All partial evil a general good.

Tout mal particulier est le bien général.

Voilà un étrange bien général que celui qui serait composé des souffrances de chaque individu! Entendra cela qui pourra. Bolingbroke s'entendait-il bien lui-même, quand il digérait ce système? Que veut dire Tout est bien? Est-ce pour nous? non, sans doute. Est-ce pour Dieu? il est clair que Dieu ne souffre pas de nos maux. Quelle est donc au fond cette idée platonicienne? un chaos, comme tous les autres systèmes; mais on l'a orné de diamants.

:

Quant aux autres Épîtres de Pope qui pourraient être comparées à celles d'Horace et de Boileau, je demanderai si ces deux auteurs, dans leurs Satires, se sont jamais servis des armes dont Pope se sert ? Les gentillesses dont il régale milord Harvey, l'un des plus aimables hommes d'Angleterre, sont un peu singulières; les voici mot pour mot :

Que Harvey tremble! Qui, cette chose de soie!
Harvey, ce fromage mou fait de lait d'ânesse!
Hélas! il ne peut sentir ni satire ni raison.
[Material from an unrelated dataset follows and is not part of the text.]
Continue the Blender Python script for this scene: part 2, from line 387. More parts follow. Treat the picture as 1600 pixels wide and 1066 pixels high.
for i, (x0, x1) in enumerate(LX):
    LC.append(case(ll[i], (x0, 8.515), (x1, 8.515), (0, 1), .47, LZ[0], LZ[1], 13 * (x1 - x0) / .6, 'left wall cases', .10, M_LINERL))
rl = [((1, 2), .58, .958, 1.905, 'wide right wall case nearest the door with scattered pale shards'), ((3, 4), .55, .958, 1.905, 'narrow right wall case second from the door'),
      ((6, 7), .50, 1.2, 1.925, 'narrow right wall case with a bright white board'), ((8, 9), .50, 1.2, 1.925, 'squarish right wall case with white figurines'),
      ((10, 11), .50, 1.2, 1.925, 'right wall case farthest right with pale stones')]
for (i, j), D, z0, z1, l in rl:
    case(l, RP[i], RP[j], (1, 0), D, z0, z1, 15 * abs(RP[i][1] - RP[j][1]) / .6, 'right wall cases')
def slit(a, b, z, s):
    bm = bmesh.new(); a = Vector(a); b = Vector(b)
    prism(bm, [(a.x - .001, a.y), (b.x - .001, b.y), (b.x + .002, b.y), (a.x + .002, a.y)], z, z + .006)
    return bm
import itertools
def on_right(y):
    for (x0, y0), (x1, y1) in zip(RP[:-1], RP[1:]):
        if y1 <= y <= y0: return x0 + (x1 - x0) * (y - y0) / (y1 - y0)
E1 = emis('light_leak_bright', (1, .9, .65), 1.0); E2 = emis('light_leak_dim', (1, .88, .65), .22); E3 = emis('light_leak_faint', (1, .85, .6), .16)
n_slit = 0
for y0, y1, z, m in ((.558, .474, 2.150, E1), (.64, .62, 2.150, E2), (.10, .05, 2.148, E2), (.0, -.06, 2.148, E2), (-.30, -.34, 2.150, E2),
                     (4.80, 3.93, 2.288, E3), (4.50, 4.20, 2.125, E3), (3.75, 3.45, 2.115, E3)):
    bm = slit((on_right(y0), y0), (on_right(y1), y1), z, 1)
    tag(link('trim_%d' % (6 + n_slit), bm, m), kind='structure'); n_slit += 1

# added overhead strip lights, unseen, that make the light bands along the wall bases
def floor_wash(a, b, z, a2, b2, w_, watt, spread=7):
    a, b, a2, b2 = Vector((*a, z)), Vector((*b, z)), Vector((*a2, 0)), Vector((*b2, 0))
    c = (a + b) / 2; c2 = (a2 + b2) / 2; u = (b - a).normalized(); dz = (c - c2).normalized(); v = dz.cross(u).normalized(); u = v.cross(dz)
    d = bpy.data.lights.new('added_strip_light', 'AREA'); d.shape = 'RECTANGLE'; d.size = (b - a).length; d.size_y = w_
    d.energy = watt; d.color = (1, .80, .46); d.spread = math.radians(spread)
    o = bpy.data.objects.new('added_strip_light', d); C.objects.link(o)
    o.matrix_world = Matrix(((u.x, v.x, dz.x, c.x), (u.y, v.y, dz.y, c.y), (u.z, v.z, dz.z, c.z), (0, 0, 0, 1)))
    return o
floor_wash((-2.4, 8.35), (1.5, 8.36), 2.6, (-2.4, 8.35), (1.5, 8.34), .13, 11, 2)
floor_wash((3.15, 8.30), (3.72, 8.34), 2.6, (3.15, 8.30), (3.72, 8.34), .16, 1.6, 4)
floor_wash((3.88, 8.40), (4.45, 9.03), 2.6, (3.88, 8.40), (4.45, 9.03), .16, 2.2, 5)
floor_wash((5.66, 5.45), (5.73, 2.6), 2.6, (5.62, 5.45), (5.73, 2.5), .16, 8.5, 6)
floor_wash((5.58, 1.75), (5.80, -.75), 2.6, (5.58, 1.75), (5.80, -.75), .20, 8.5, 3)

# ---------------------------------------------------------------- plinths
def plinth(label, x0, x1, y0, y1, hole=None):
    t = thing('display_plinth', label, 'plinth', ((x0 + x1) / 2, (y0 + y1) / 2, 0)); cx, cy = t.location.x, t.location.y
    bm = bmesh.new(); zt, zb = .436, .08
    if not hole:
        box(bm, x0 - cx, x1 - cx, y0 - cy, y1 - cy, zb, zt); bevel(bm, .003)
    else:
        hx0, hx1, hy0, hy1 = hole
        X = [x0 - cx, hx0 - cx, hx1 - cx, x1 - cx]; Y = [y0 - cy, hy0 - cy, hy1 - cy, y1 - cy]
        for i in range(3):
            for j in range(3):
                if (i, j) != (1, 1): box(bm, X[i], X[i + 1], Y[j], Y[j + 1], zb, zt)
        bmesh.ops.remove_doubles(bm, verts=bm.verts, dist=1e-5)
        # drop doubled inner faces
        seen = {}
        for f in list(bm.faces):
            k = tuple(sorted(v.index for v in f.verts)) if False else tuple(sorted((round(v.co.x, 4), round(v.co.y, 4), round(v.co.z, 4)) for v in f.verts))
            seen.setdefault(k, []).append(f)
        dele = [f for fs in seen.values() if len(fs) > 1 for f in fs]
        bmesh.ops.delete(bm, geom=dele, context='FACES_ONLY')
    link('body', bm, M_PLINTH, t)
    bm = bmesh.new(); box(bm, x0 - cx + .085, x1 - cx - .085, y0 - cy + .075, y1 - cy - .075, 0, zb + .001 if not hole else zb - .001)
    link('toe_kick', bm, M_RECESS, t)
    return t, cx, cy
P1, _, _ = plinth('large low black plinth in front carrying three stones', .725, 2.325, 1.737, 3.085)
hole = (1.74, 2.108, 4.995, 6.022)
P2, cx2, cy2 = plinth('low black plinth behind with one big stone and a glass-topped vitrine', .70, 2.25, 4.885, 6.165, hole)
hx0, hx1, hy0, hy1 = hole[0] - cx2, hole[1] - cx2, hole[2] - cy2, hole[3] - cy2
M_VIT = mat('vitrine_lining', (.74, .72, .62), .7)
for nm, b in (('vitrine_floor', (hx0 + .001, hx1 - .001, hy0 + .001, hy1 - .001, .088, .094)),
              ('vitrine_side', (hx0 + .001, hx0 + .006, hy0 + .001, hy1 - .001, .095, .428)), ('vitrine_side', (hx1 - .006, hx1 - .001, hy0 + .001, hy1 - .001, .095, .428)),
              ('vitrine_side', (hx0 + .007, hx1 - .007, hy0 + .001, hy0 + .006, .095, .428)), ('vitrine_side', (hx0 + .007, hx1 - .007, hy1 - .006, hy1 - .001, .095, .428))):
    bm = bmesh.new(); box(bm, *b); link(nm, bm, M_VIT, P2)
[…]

Qui voudrait faire mourir un papillon sur la roue?

Pourtant je veux frapper cette punaise volante à ailes dorées,
Cet enfant de la boue qui se peint et qui pue,

Dont le bourdonnement fatigue les beaux esprits et les belles,
Qui ne peut tâter ni de l'esprit ni de la beauté :
Ainsi l'épagneul bien élevé se plaît civilement

A mordiller le gibier qu'il n'ose entamer.

Son sourire éternel trahit son vide.....

Comme les petits ruisseaux se rident dans leurs cours,

Soit qu'il parle avec son impuissance fleurie,

Soit que cette marionnette barbouille les mots que le compère lui souffle, Soit que, crapaud familier à l'oreille d'Eve,

Moitié écume, moitié venin, il se crache lui-même en compagnie, En quolibets, en politique, en contes, en mensonges;

Son esprit roule sur des ouï-dire, entre ceci et cela;

Tantôt haut, tantôt bas, petit-maître ou petite-maîtresse;
Et lui-même n'est qu'une vile antithèse,

Être amphibie, qui, en jouant les deux rôles,

La tête frivole, et le cœur gâté,

Fat à la toilette, flatteur chez le roi,

Tantôt trotte en lady, tantôt marche en milord.
Ainsi les rabbins ont peint le tentateur

Avec face de chérubin, et queue de serpent:

Sa beauté vous choque, vous vous défiez de son esprit,
Son esprit rampe, et sa vanité lèche la poussière.

Il est vrai que Pope a la discrétion de ne pas nommer le lord qu'il désigne; il l'appelle honnêtement Sporus, du nom d'un infâme prostitué à Néron.

Les lecteurs pourront demander si c'est Pope ou un de ses porteurs de chaise qui a fait ces vers. Ce n'est pas absolument le style de Despréaux. Ne conclura-t-on pas de ce petit écrit que la politesse d'une nation n'est pas la politesse d'une autre?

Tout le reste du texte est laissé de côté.